Passive Inter-Satellite Localization Accuracy Optimization in Low Earth Orbit Satellite Networks

Abstract

In this paper, a passive low earth orbit (LEO) satellite localization framework is investigated. In our considered model, one active satellite and multiple passive satellites are selected to localize a target LEO satellite, where the active satellite transmits signals to the target satellite and passive satellites receive signals reflected by the target satellite. Based on the received signals, passive satellites calculate the transmission distances and send this distance information to the active satellite that will estimate the position of target satellite. Since LEO satellites are powered by the sun, the available energy that can be used for target satellite localization is limited and dynamic. Hence, the satellite selection scheme must be optimized for improving the localization accuracy under the energy consumption constraints. This problem is cast into an optimization setting with a goal of minimizing target satellite positioning error by jointly optimizing active/passive satellite selection and transmit power allocation. To solve this problem, a mixture Gaussian distribution-based reinforcement learning (MGD-RL) method is proposed.
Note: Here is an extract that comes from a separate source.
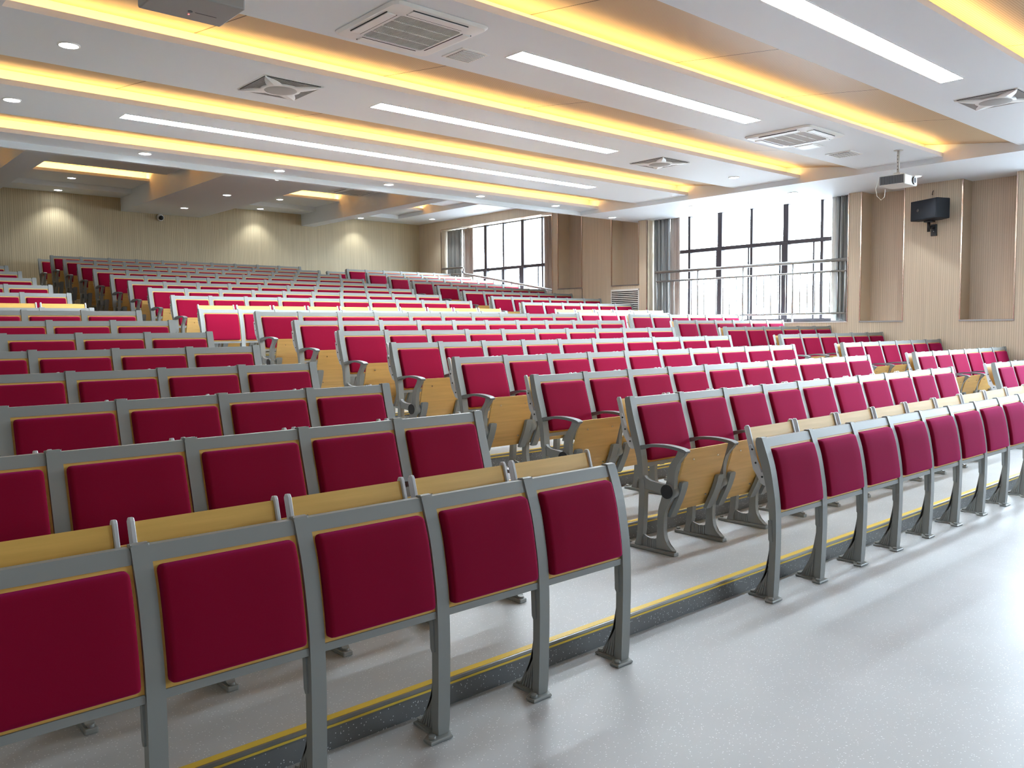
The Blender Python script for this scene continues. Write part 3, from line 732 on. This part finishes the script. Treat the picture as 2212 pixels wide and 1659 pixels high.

The proposed MGD-RL method enables each LEO satellite to determine whether to be an active or a passive satellite and optimize its transmit power under the energy constraints. Furthermore, the proposed MGD-RL method can approximate the probability distribution of value functions by using mixture Gaussian distributions, thus reducing the training complexity of the designed RL. Simulation results demonstrate that, compared to a value decomposition network method and independent RL method, the MGD-RL method can improve the positioning accuracy of the target LEO satellite by up to 26.8% and 48.9%.